In the Gulf of Mexico, hypoxia exists as a large bloom of non-oxygenated water located near the mouth of the Mississippi River. The shrimp industry has been impacted by this water condition. Brown shrimp migrate away from shore into the open water during their life cycle. Due to the zone of hypoxia, these shrimp must migrate further away from the shoreline than they normally would to reach oxygenated water. This fact has been reflected in the shrimp industry, as fisherman must travel longer distances to obtain this commodity.

Public concern about hypoxia in the Gulf of Mexico has prompted an initiative to address the situation. A team of scientists was assembled to review data and generate an Action Plan that would detail potential causes and recommend solutions. The task force determined that the primary cause of hypoxia is nitrogen loading to the Gulf from the Mississippi River. The source of nitrogen is from watershed run-off in the Mississippi River Basin, which is impacted by land use near tributaries of the Mississippi such as the Ohio River.

The strategy to confront the hypoxia problem, as decided by the task force, involves six points; 1) reduce nitrogen loading, 2) implement solutions on a sub-basin scale, 3) actions taken should also help the freshwater riverine systems of the Mississippi basin, 4) promote incentives for adopting Best Management Practices instead of using environmental regulations, 5) the initiative needs to be funded, and 6) explore existing federal programs that will also help reduce hypoxia in the Gulf of Mexico.
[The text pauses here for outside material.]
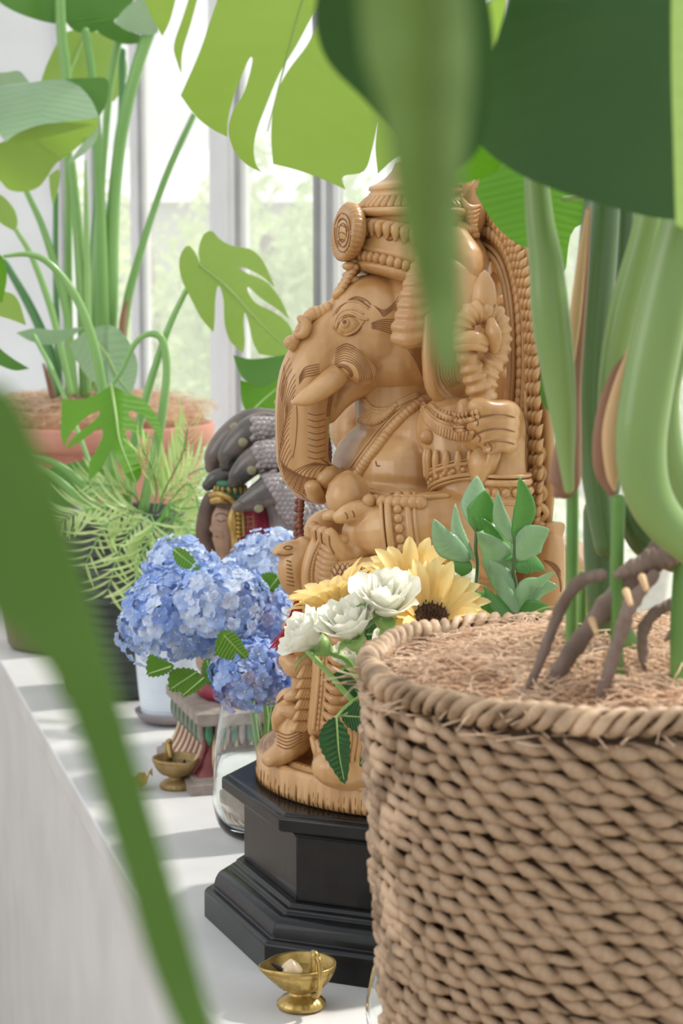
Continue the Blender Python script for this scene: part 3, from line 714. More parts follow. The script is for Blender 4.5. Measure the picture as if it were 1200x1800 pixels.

To carry out the above strategy, the Action Plan makes several recommendations for the Mississippi River basin. Such as, farming practices within the watershed should be performed to reduce nitrogen loss from the land into the waterways. This means reducing the use of nitrogen as a fertilizer, proper application of manure, and effective handling of manure storage. It is advised to create and restore natural wetlands and to make use of riparian buffers as a nitrogen filter. Point source reduction of nitrogen loading should be addressed with tertiary treatment of domestic wastewater. Finally, flood control is necessary and would be possible if the river diversions in the Louisiana delta are allowed to restore back to a natural condition.